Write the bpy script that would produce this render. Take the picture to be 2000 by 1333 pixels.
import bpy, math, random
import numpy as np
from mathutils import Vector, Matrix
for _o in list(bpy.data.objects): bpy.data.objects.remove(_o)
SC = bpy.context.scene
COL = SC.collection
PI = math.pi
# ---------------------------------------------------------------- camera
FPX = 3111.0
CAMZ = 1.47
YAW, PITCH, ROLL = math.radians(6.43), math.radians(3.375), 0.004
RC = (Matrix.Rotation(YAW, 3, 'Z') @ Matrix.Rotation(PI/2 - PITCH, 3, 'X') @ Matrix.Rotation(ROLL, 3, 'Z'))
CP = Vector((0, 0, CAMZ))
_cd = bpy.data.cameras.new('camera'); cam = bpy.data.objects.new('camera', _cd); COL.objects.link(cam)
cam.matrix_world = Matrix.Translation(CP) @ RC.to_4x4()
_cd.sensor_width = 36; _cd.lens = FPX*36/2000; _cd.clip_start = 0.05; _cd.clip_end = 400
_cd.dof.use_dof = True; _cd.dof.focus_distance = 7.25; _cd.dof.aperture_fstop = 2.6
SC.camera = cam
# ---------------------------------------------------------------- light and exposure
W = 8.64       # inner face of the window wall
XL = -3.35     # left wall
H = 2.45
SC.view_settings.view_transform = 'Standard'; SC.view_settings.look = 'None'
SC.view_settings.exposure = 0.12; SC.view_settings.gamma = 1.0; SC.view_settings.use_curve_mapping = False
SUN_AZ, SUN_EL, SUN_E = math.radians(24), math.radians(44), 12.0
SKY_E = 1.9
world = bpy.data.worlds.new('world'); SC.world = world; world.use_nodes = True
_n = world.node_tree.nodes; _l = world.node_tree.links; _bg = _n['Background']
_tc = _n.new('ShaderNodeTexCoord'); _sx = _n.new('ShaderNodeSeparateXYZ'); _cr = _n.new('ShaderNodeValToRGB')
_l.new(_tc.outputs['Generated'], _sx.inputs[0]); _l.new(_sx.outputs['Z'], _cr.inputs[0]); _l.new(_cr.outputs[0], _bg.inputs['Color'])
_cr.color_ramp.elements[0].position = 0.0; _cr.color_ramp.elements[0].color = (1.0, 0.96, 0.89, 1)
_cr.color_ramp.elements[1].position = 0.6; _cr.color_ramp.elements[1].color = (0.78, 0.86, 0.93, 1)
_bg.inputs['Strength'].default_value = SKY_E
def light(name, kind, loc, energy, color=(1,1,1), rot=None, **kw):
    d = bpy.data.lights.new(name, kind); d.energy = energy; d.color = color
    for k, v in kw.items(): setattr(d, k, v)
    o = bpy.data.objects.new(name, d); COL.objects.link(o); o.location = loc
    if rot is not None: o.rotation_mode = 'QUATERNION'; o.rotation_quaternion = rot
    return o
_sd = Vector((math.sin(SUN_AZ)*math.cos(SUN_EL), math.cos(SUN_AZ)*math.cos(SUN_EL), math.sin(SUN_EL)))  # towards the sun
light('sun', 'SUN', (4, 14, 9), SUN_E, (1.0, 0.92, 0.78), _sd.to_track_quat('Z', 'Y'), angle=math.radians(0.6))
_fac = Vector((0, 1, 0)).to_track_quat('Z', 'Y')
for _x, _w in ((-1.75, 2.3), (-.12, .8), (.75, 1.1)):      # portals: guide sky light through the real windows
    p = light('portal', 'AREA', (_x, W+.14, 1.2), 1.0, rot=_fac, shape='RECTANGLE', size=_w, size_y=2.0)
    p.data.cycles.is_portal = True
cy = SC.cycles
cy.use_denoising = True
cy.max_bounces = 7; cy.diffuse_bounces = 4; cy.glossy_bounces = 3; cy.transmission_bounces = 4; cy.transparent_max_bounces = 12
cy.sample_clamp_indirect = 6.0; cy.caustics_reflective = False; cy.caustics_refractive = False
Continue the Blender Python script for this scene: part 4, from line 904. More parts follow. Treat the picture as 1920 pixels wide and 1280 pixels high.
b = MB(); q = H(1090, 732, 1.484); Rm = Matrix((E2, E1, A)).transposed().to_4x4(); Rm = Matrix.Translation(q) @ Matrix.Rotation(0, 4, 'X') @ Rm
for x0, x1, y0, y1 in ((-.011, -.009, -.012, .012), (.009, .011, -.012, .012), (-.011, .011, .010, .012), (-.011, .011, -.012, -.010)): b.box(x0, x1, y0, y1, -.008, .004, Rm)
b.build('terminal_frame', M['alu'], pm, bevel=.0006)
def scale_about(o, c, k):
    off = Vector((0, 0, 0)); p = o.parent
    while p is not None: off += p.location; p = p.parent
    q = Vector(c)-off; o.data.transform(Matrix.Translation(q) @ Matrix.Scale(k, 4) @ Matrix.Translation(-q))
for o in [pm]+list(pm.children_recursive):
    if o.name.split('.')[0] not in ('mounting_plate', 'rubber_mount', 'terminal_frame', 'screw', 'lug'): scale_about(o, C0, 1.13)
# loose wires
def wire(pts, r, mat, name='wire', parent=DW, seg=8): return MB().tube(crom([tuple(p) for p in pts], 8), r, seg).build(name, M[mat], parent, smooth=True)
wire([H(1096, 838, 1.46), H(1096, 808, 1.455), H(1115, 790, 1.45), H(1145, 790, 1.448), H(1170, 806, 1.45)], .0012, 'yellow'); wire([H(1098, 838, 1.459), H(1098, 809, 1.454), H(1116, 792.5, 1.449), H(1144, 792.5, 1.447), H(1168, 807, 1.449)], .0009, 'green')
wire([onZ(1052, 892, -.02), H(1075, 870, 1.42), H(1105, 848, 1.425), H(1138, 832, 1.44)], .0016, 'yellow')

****

**Work instructions:** Each line in the material above must be retyped without alteration.

**Task result:**
Write the bpy script that would produce this render. Take the picture to be 2000 by 1333 pixels.
import bpy, math, random
import numpy as np
from mathutils import Vector, Matrix
for _o in list(bpy.data.objects): bpy.data.objects.remove(_o)
SC = bpy.context.scene
COL = SC.collection
PI = math.pi
# ---------------------------------------------------------------- camera
FPX = 3111.0
CAMZ = 1.47
YAW, PITCH, ROLL = math.radians(6.43), math.radians(3.375), 0.004
RC = (Matrix.Rotation(YAW, 3, 'Z') @ Matrix.Rotation(PI/2 - PITCH, 3, 'X') @ Matrix.Rotation(ROLL, 3, 'Z'))
CP = Vector((0, 0, CAMZ))
_cd = bpy.data.cameras.new('camera'); cam = bpy.data.objects.new('camera', _cd); COL.objects.link(cam)
cam.matrix_world = Matrix.Translation(CP) @ RC.to_4x4()
_cd.sensor_width = 36; _cd.lens = FPX*36/2000; _cd.clip_start = 0.05; _cd.clip_end = 400
_cd.dof.use_dof = True; _cd.dof.focus_distance = 7.25; _cd.dof.aperture_fstop = 2.6
SC.camera = cam
# ---------------------------------------------------------------- light and exposure
W = 8.64       # inner face of the window wall
XL = -3.35     # left wall
H = 2.45
SC.view_settings.view_transform = 'Standard'; SC.view_settings.look = 'None'
SC.view_settings.exposure = 0.12; SC.view_settings.gamma = 1.0; SC.view_settings.use_curve_mapping = False
SUN_AZ, SUN_EL, SUN_E = math.radians(24), math.radians(44), 12.0
SKY_E = 1.9
world = bpy.data.worlds.new('world'); SC.world = world; world.use_nodes = True
_n = world.node_tree.nodes; _l = world.node_tree.links; _bg = _n['Background']
_tc = _n.new('ShaderNodeTexCoord'); _sx = _n.new('ShaderNodeSeparateXYZ'); _cr = _n.new('ShaderNodeValToRGB')
_l.new(_tc.outputs['Generated'], _sx.inputs[0]); _l.new(_sx.outputs['Z'], _cr.inputs[0]); _l.new(_cr.outputs[0], _bg.inputs['Color'])
_cr.color_ramp.elements[0].position = 0.0; _cr.color_ramp.elements[0].color = (1.0, 0.96, 0.89, 1)
_cr.color_ramp.elements[1].position = 0.6; _cr.color_ramp.elements[1].color = (0.78, 0.86, 0.93, 1)
_bg.inputs['Strength'].default_value = SKY_E
def light(name, kind, loc, energy, color=(1,1,1), rot=None, **kw):
    d = bpy.data.lights.new(name, kind); d.energy = energy; d.color = color
    for k, v in kw.items(): setattr(d, k, v)
    o = bpy.data.objects.new(name, d); COL.objects.link(o); o.location = loc
    if rot is not None: o.rotation_mode = 'QUATERNION'; o.rotation_quaternion = rot
    return o
_sd = Vector((math.sin(SUN_AZ)*math.cos(SUN_EL), math.cos(SUN_AZ)*math.cos(SUN_EL), math.sin(SUN_EL)))  # towards the sun
light('sun', 'SUN', (4, 14, 9), SUN_E, (1.0, 0.92, 0.78), _sd.to_track_quat('Z', 'Y'), angle=math.radians(0.6))
_fac = Vector((0, 1, 0)).to_track_quat('Z', 'Y')
for _x, _w in ((-1.75, 2.3), (-.12, .8), (.75, 1.1)):      # portals: guide sky light through the real windows
    p = light('portal', 'AREA', (_x, W+.14, 1.2), 1.0, rot=_fac, shape='RECTANGLE', size=_w, size_y=2.0)
    p.data.cycles.is_portal = True
cy = SC.cycles
cy.use_denoising = True
cy.max_bounces = 7; cy.diffuse_bounces = 4; cy.glossy_bounces = 3; cy.transmission_bounces = 4; cy.transparent_max_bounces = 12
cy.sample_clamp_indirect = 6.0; cy.caustics_reflective = False; cy.caustics_refractive = False
Continue the Blender Python script for this scene: part 4, from line 904. More parts follow. Treat the picture as 1920 pixels wide and 1280 pixels high.
b = MB(); q = H(1090, 732, 1.484); Rm = Matrix((E2, E1, A)).transposed().to_4x4(); Rm = Matrix.Translation(q) @ Matrix.Rotation(0, 4, 'X') @ Rm
for x0, x1, y0, y1 in ((-.011, -.009, -.012, .012), (.009, .011, -.012, .012), (-.011, .011, .010, .012), (-.011, .011, -.012, -.010)): b.box(x0, x1, y0, y1, -.008, .004, Rm)
b.build('terminal_frame', M['alu'], pm, bevel=.0006)
def scale_about(o, c, k):
    off = Vector((0, 0, 0)); p = o.parent
    while p is not None: off += p.location; p = p.parent
    q = Vector(c)-off; o.data.transform(Matrix.Translation(q) @ Matrix.Scale(k, 4) @ Matrix.Translation(-q))
for o in [pm]+list(pm.children_recursive):
    if o.name.split('.')[0] not in ('mounting_plate', 'rubber_mount', 'terminal_frame', 'screw', 'lug'): scale_about(o, C0, 1.13)
# loose wires
def wire(pts, r, mat, name='wire', parent=DW, seg=8): return MB().tube(crom([tuple(p) for p in pts], 8), r, seg).build(name, M[mat], parent, smooth=True)
wire([H(1096, 838, 1.46), H(1096, 808, 1.455), H(1115, 790, 1.45), H(1145, 790, 1.448), H(1170, 806, 1.45)], .0012, 'yellow'); wire([H(1098, 838, 1.459), H(1098, 809, 1.454), H(1116, 792.5, 1.449), H(1144, 792.5, 1.447), H(1168, 807, 1.449)], .0009, 'green')
wire([onZ(1052, 892, -.02), H(1075, 870, 1.42), H(1105, 848, 1.425), H(1138, 832, 1.44)], .0016, 'yellow')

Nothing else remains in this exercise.